Au-delà de l'urgence humanitaire, la catastrophe est lourde d'enjeux politiques. Le gouvernement pakistanais a été mis en cause pour la lenteur de sa réaction. Les organisations humanitaires islamistes, dont certaines sont liées à des mouvements armés, se sont empressées de porter secours aux sinistrés, ce qui pourrait faire le jeu de la guérilla.
Les talibans se montraient discrets depuis le début des inondations, mais une explosion a fait au moins 15 morts, hier, dans une mosquée du Sud-Waziristan, zone tribale frontalière de l'Afghanistan, où la milice est très active. Quelques heures plus tôt, sept personnes avaient trouvé la mort dans un attentat contre une assemblée traditionnelle dans la zone tribale de Kurram.

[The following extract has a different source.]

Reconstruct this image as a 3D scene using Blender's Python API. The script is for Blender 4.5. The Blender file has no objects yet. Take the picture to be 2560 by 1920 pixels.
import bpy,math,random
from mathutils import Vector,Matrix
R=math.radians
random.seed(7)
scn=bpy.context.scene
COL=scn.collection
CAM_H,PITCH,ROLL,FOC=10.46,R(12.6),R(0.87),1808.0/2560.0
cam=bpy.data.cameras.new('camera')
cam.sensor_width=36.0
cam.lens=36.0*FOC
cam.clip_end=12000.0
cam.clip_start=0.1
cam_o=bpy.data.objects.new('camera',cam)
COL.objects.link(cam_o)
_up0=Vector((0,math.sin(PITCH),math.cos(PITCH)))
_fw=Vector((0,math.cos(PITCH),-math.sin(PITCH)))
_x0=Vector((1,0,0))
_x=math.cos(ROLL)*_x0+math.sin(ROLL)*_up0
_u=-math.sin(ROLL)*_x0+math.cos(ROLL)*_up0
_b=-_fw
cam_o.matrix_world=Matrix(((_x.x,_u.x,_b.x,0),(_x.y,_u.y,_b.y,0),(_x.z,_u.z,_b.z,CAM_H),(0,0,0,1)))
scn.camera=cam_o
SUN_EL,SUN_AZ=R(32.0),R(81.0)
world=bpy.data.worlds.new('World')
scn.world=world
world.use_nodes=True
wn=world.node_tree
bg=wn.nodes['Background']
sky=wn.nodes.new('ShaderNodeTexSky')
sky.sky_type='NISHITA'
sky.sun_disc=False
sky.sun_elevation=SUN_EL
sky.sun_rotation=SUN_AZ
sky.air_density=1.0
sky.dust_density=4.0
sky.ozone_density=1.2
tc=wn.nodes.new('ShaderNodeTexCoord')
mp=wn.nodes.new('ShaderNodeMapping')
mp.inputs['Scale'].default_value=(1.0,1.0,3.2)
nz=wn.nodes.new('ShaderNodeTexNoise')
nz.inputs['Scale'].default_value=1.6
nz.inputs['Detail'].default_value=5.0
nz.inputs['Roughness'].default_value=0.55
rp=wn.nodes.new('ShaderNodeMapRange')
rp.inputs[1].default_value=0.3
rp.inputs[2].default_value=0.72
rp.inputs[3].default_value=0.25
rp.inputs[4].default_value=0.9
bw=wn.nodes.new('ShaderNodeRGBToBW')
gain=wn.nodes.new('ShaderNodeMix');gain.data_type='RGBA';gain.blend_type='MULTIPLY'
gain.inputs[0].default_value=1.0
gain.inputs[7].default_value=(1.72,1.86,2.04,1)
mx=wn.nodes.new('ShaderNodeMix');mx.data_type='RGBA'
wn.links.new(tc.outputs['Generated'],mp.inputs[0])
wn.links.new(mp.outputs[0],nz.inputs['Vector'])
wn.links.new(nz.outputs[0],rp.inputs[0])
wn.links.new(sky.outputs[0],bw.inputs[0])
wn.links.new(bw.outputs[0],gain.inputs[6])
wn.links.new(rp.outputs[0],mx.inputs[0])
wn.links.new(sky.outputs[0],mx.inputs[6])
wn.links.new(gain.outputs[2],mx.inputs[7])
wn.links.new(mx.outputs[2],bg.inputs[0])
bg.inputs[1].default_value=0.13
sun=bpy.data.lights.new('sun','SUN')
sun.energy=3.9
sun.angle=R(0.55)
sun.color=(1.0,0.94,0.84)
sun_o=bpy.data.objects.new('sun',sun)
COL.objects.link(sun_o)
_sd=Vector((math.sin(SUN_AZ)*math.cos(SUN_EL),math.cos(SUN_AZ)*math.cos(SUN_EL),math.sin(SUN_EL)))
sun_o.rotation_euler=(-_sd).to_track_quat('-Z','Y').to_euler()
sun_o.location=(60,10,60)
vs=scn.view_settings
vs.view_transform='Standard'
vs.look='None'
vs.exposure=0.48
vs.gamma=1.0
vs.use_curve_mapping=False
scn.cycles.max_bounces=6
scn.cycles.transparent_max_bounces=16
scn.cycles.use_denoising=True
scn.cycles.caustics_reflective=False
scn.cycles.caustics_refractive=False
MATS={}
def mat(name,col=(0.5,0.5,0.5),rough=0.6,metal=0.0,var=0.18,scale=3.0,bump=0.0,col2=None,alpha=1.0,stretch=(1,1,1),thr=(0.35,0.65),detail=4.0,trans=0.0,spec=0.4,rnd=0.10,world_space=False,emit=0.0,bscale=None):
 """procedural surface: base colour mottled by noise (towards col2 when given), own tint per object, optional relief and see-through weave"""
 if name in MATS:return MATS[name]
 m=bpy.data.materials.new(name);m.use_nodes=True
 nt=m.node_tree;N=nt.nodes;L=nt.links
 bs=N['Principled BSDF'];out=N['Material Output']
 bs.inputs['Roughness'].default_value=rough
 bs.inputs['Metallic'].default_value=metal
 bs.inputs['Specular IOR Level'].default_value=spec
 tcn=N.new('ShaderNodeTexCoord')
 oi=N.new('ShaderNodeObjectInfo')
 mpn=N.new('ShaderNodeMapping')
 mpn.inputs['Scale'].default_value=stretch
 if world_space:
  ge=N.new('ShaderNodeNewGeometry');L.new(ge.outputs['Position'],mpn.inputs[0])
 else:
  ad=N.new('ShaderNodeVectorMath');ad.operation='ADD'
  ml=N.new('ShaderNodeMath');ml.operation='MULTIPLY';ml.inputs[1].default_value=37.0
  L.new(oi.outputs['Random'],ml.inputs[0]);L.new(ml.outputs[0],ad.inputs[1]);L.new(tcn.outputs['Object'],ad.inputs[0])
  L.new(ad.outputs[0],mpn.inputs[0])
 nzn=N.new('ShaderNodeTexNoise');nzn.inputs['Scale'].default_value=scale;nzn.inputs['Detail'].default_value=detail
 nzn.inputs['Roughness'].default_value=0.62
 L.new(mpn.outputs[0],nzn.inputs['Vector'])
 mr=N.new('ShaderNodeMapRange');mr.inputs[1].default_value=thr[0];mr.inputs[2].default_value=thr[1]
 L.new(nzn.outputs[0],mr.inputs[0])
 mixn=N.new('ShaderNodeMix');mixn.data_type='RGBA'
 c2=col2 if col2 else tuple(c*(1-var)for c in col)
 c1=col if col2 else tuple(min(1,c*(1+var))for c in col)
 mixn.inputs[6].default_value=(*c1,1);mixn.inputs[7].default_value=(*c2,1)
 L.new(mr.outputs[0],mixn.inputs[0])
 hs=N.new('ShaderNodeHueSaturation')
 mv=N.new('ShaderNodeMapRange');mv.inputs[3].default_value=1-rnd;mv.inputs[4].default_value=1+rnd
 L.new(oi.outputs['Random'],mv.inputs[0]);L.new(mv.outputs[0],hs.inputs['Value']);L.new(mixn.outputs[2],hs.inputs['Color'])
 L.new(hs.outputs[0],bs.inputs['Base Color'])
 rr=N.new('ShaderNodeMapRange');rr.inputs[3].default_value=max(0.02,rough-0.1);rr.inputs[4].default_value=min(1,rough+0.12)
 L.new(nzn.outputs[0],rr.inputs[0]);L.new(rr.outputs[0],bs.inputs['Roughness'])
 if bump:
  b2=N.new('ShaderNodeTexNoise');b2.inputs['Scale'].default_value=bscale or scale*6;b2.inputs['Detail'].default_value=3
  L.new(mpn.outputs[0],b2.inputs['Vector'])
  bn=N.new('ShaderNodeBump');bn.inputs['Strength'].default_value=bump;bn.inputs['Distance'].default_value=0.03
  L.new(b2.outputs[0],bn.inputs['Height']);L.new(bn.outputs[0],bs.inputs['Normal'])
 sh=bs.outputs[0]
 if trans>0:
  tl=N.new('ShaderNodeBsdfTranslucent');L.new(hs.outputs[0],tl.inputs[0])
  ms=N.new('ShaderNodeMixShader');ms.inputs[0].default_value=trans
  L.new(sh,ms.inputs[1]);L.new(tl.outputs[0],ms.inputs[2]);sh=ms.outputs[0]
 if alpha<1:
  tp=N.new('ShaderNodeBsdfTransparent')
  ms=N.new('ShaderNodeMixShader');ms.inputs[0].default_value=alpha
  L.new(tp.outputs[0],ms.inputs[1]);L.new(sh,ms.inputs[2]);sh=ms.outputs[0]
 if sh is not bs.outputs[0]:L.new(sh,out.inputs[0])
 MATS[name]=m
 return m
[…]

Sur le front économique, les perspectives de croissance pour 2010 s'étalent de zéro à 3 %, loin de l'objectif officiel de 4,5 %. Le coût de la catastrophe pourrait peser sur les projets de développement du Nord-Ouest, bastion de la contestation islamiste, ce qui risque d'alimenter encore l'insurrection.
Le Fonds monétaire international (FMI) arencontré hier à Washington des représentants du gouvernement pakistanais pour évoquer les conséquences de la catastrophe, qui a entraîné la destruction de 1,72 million d'hectares de récoltes, selon le ministre de l'Agriculture et de l'Alimentation. Le Pakistan a reçu plus de 800 millions de dollars de dons, a indiqué dimanche le ministre des Affaires étrangères.